Это определение удивительно подходит к Маяковскому и к Мейерхольду. Вспомним «Как делать стихи» Маяковского. Так же, «проповедуя роль ремесла в искусстве, поэтизируя прозу ремесла» и «совлекая поэтические одежды», всегда говорил об искусстве театра Мейерхольд. И свой будущий «учебник режиссуры», эту самую «очень тоненькую книжечку», «почти брошюрку», где должны быть собраны только немногие, но математически точные и новые законы «сценометрии» (термин Мейерхольда) и простейшие примеры, он видел похожим на «Как делать стихи» Маяковского. И в своей работе В. Э. постоянно ссылался на эту книжку.
Мы были преданы Маяковскому и Мейерхольду, но вовсе не слепо преданы. Поколения, сформировавшиеся в 20-х годах, были «зрячими» поколениями. Нам не предписывалось восхищаться в искусстве тем или другим: мы сами делали свой выбор и мы смотрели на наших любимцев восторженными, но ясными и зоркими глазами. Мы с любопытством читали тощие книжки «Нового Лефа» с яркими фотомонтажами на обложках потому, что нам нравился их боевой, задорный тон, но мы не принимали безоговорочно все, что там писалось. Тогда в советской литературе появилось новое имя — Юрий Олеша. Нам очень понравилась «Зависть», и мы совершенно не были согласны с издевательской рецензией, напечатанной в лефовском журнале. Понравился нам и «Разгром» Фадеева, над которым зло острил в «Новом Лефе» Шкловский. Мы со многим не соглашались, но нам была по душе активная позиция журнала. Споря друг с другом, а иногда и с собой, мы шлифовали свои вкусы. И Маяковский и Мейерхольд нам были вдвойне дороже из-за того, что мы сами их выбрали, оттого, что на них нападали и нам из-за них ежечасно приходилось спорить, и еще из-за того, что мы чувствовали, что не только они нам нужны, но и мы нужны им.
Когда разнеслась весть о смерти Маяковского, мы не сговариваясь явились в тогдашний клуб ФОСПа, где и провели несколько дней, почти не уходя, пока его тело лежало там, в зале, которого сейчас уже нет. (Вечером того дня трагическое известие домчалось до Берлина, где тогда гастролировал ГосТИМ, и перед началом спектакля берлинцы по предложению Мейерхольда почтили память первого советского поэта вставанием. Я как-то потом спросил В. Э.: не было ли протестов при его предложении — ведь все-таки театр был наполнен в основном буржуазной публикой. «Поднялись как миленькие», — ответил В. Э.) Мы бессчетное число раз стояли в почетном карауле у гроба и несли какое-то импровизированное дежурство…
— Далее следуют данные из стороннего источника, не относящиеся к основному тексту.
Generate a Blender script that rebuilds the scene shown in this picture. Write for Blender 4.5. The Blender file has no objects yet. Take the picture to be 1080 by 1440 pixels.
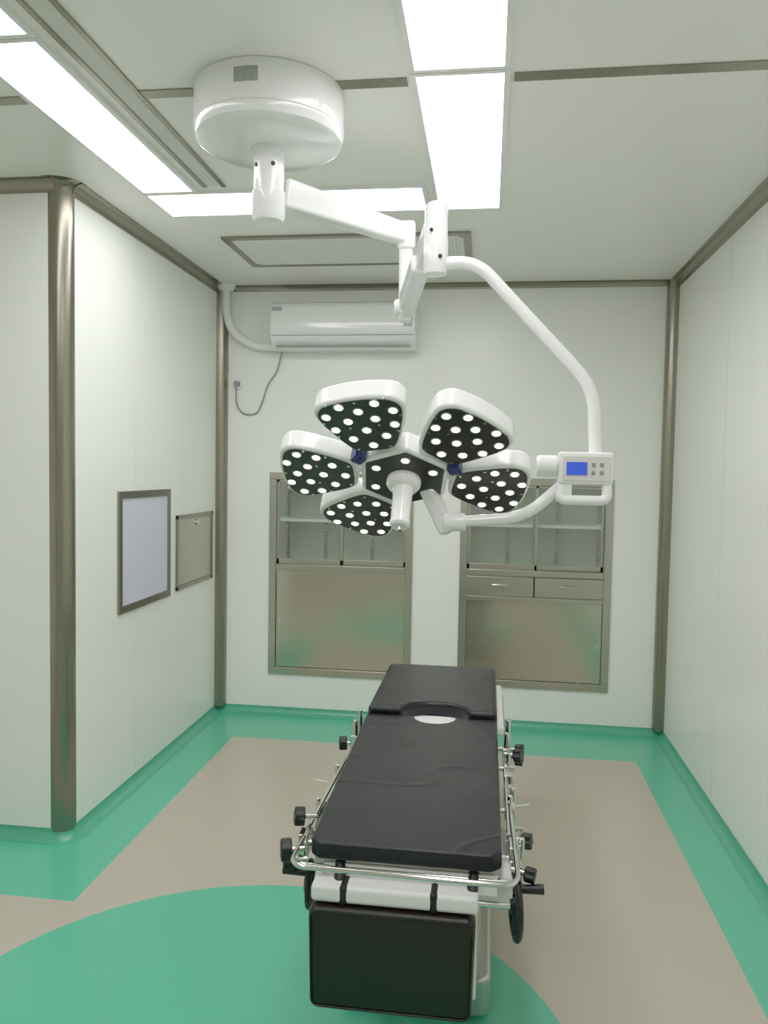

Поколение было памятливым, зрячим и искренним. Лозунг «Левее ЛЕФа» нас не удивил, как и лозунг «Амнистируем Рембрандта», в душе мы уже давно «амнистировали» не только Рембрандта, но и Блока. Нам было тесно в узких догматических рамках лефовской теории, как стало тесно в них наконец и самому Маяковскому. Пафос «Хорошо!» для нас не укладывался в формулу: «…изобретение приемов для обработки хроникального и агитационного материала» — как сам поэт печатно определил задачу своей поэмы, но все же нас, материалистов, диалектиков и безбожников, куда больше устраивал этот теоретический язык, чем возвышенные заклинания, настоенные на водке и разговорах о русской душе, с частым употреблением слова «Творчество» с прописной буквы, которыми тогда еще была полна литература. Маяковский и Мейерхольд привили нам нелюбовь к художническому шаманству, и если уж надо было выбирать, то мы скорее выбрали бы трезвые схемы «левых» теорий и веселую деловитую иронию тех, кто предпочитал называть себя мастерами, а не творцами, а свою работу ремеслом, а не Искусством с той же прописной буквы.
Когда я думаю над тем главным, чем являлся для наших поколений Маяковский, то мне хочется сказать, что он был огромным усовершенствованным озонатором: его вкусы и пристрастия стали нашей духовной гигиеной, нашей лирической диетой. Люди, влюбленные в Маяковского, уже не могли хихикать над шовинистическим анекдотом, быть подхалимами, угодниками, карьеристами. Маяковский был нашим душевным здоровьем. Поэтому нас особенно поразила его смерть. С горестным недоумением мы всматривались, неся караул у гроба, в его черты. Может быть, это была первая наша большая рана. Но — знаменательная разница, — в отличие от смерти Есенина, поколение не ответило на эту смерть «полком самоубийц». Жизнестойкость и здоровье его поэзии оказались сильнее примера смерти.